There was even a photography exhibition in a little building deep in the gardens (I thought it was called the glasshouse but I can only find the Arc and the Pyramid online… it was more like a shed, anyway), and Peter Elfes’s photographs of Lake Eyre and other remote outback and desert aerial images are well worth a look. The Australian landscape captured from above looks positively extraterrestrial. Llew’s parents were lucky enough to see Lake Eyre flowing a couple of years ago and I would love them to see Elfes’s stunning shots of this rare and fascinating natural event.

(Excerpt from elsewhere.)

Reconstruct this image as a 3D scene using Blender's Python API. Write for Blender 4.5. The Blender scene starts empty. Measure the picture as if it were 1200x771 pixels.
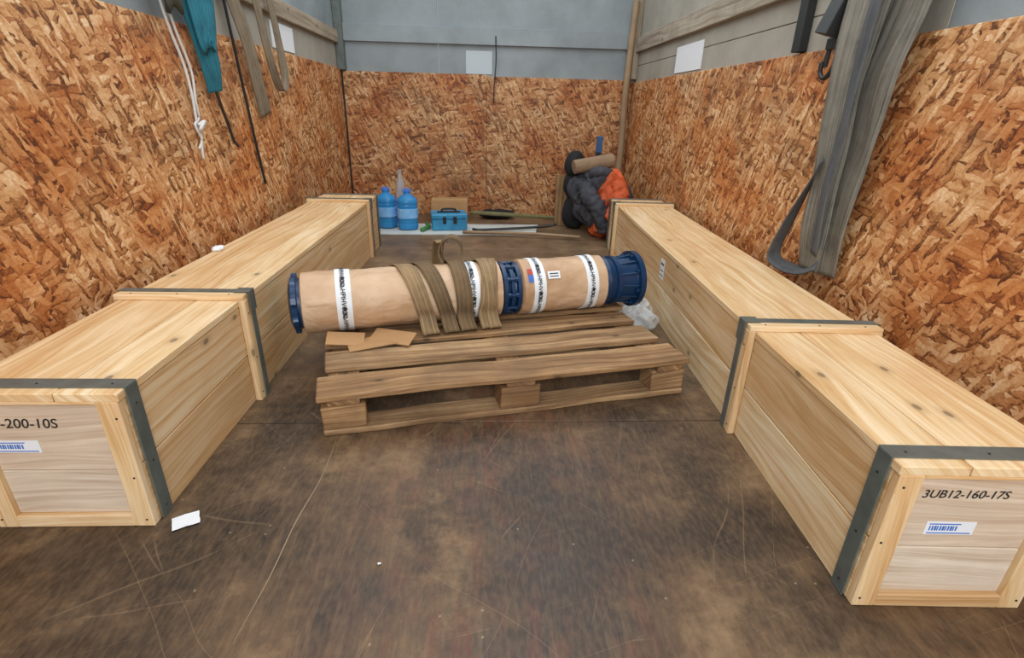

All in all it was very restful, not least for the little sleeper who didn’t stir until we re-entered the fray and found ourselves back in the thick of the madding crowd. It’s so nice knowing the Botanic Gardens are there anytime we need a little bit of shush. I highly recommend it – especially because there are signs everywhere inviting visitors to take off their shoes and Please Walk on the Grass. That’s my kind of public space.



  1. litlove said,

    What a wonderful park this sounds! How lovely to have it at your disposal. I must admit I was not great with parks when my son was little, as the loveliest expanse of green so often turned out to have dog turd concealed in it as soon as I put him down. And I was traumatised by a friend of mine who sat on a junkie’s needle in the main park in Vienna. Looking back it’s amazing how these small incidents sort of freak you when you are a young mother. Really, I was not reasonable back then! 🙂

    • doctordi said,

      Darling, I think it’s perfectly reasonable to be freaked out by a junkie’s needle – I never stop scanning the grass. But at the Botanic Gardens, I must say they do a terrific job of keeping it pristine. And the views! Well, it’s definitely a winner.

  2. charlotteotter said,

    I was a big fan of Kew Gardens in my London days and, since German dogs are very well-trained, any green spot with a baby in Germany. I know the freedom that both you and Baby J experience in your park. Sounds lovely.

    • doctordi said,

      Charlotte, I am appalled to say I never got around to visiting Kew Gardens in the two whole years I spent in London – it’s shocking how much I missed seeing of the place and makes me a bit sad now. Anyway, you’d like the Botanic Gardens, I’m sure.

  3. David said,

    I’ve always loved the fact that “succulents” are so named, when they are so…well, spiny and phallic, as you so aptly put it. It gives me an idea that underneath people’s bleak and overly protective survivor exteriors, they are inwardly delicious. The whole concept of a cactus is a great cognitive-disconnect-metaphor.

    • doctordi said,

      Isn’t it, though? I totally agree, David. And ‘succulent’ is, as much as anything, just a great word.

  4. Lilian Nattel said,

    I loved parks and spent a lot of time there–that one sounds lovely and peaceful for both of you.

    • doctordi said,

      Lilian, your use of past tense is interesting here – it makes me wonder if I’ll ever go back to being an infrequent visitor, if this time in the park during Master J’s infancy is just a passing thing, or if I’ll always be drawn into it now I know how soothing it can be… time will tell!